Kritiker der israelischen Regierungspolitik sehen das freilich anders - auch in Israel. Die verschiedenen Positionen der israelischen Regierung und vieler Israelis auf der einen Seite und ihren israelischen Kritikern auf der anderen Seite geben die gesamte Spannbreite der denkbaren Positionen zum belgischen Kriegsverbrechergesetz wieder, die so ähnlich auch in anderen Ländern diskutiert würden, wenn der Regierungschef des Landes in Belgien als Kriegsverbrecher angeklagt würde. Auf der einen Seite stehen diejenigen, die sich fragen, wieso ausgerechnet Belgien beurteilen soll, wo in der Welt Unrecht begangen wurde - was sich nebenbei bemerkt wahrscheinlich auch viele Belgier fragen. Auf der anderen Seite finden sich diejenigen Anhänger von universeller Rechtssprechung, die in Belgien nur einen Vorreiter sehen und vom eigenen Land verlangen, dem belgischen Beispiel zu folgen.

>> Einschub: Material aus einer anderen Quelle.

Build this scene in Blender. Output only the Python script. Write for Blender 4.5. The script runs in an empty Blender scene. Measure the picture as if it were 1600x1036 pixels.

Zu letzteren gehört auch die israelische Friedensbewegung. Eyal Gross von der Juristische Fakultät der Universität Tel Aviv wies deshalb auf einem Forum der israelischen Friedensgruppe Gush Shalom darauf hin, dass Israel mit dem Prozess gegen Adolf Eichmann 1961 selbst den Präzedenzfall dafür geschaffen habe, Menschen vor Gericht zu stellen, die "Globalverbrechen" begangen haben. Zudem habe Israel auch ein "Gesetz über das Verbrechen des Völkermords", "nach dem jeder Verantwortliche für Völkermord - z.B. aus Ruanda - vor ein israelisches Gericht gestellt werden kann, ohne dass Israel eine direkte Verbindung zu dem Fall haben muss".
Israels bekanntester Friedensaktivist, Uri Avnery, bezog sich ebenfalls positiv auf den Eichmann-Prozess und die israelischen Gesetze und begrüßte von daher das belgische Gesetz. In Anlehnung an Kants Kategorischen Imperativ argumentierte er ganz universalistisch, jedes Land müsse das Recht und sogar die Pflicht haben, "Feinde der Menschheit" zu verurteilen:
Das Belgische Gesetz gegen Kriegsverbrechen ist ein Schritt in diese Richtung, und ich hoffe, dass viele Länder dasselbe tun werden. Natürlich wäre es besser, wenn der Internationale Gerichtshof in Den Haag diese Pflicht erfüllen würde, aber es wird noch viel Zeit vergehen, bis er in der Lage ist, dies zu tun.